Então me inspirei em um fato histórico que aconteceu na França e revolucionou o mundo do vinho em 1976. Steven Spurrier, um inglês que era proprietário de uma loja de vinhos em Paris, organizou uma degustação às cegas de vinhos franceses e californianos, e convidou críticos franceses de destaque para julgá-los. Quando se revelaram os resultados finais, todos estavam assombrados de saber que não só uma quantidade de vinhos tintos e brancos da Califórnia havia sido qualificada entre os dez de maior destaque, como um deles encabeçou a lista de vinhos tintos e brancos. Em 1976, era impensável que um vinho da Califórnia pudesse competir com ícones franceses, muito menos ganhar deles. O evento que hoje se conhece como o Julgamento de Paris significou uma reviravolta para os vinhos da Calfórnia, devido ao fato de serem degustados às cegas. Os jurados não sabiam o que estava em suas taças, e justamente por isso, suas preferências por determinados rótulos não formavam parte de sua seleção. E se isso havia funcionado para a Calfórnia, concluí: por que não funcionaria para o Chile?
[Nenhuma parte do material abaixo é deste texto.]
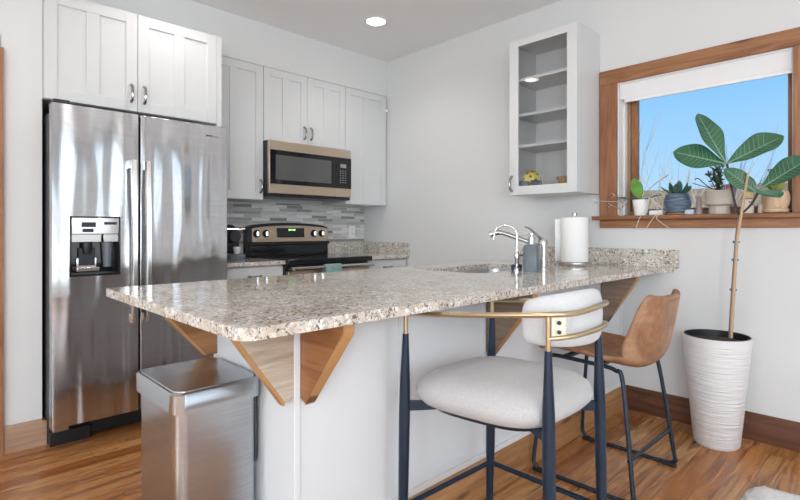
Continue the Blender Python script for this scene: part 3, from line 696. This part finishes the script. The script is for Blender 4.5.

Organizei o que ficaria conhecida como The Berlin Tasting e convidei membros-chave do mundo do vinho europeu para degustar às cegas os vinhos mais finos franceses e italianos junto com os meus próprios vinhos. Os jurados não conheciam a identidade dos vinhos em suas taças e, por isso, seria eliminado qualquer preconceito pessoal, a favor ou contra uma origem ou marca determinados. O meu plano era degustar os meus próprios vinhos Don Maximiano Founder’s Reserve, Seña e Viñedo Chadwick ao lado dos mais famosos vinhos do mundo. Quando ouvi que o Seña 2000 tinha empatado com o Margaux 2001 em quarto lugar, me senti realmente satisfeito e feliz, e comecei a ficar relaxado. Ao menos um dos nossos vinhos estava entre os cinco mais destacados. Logo se anunciou o Lafite 2000 em terceiro lugar. A tensão começou a aumentar, e a grande surpresa veio quando Steven anunciou Seña 2001 em segundo lugar… Seguido por Viñedo Chadwick em primeiro lugar!

Este revolucionário acontecimento para a indústria chilena resultou um grande fato que elevou a imagem do Chile como uma apelação de classe mundial.

Foi também o ponto de partida de 22 degustações às cegas ao redor do mundo. Entre os anos 2004 e 2013, mais de 1.400 especialistas do mundo degustaram os melhores expoentes das apelações de Bordeaux, Toscana, Califórnia e Rioja ao lado dos vinhos-ícone do Chile, entre eles o Viñedo Chadwick. Em 90% das ocasiões, o corpo jurado escolheu um vinho entre os três primeiros lugares contribuindo, assim, com o aumento do reconhecimento internacional da qualidade dos vinhos e do terroir chilenos.

Vista da centenária casa principal da vinícola Errazuriz.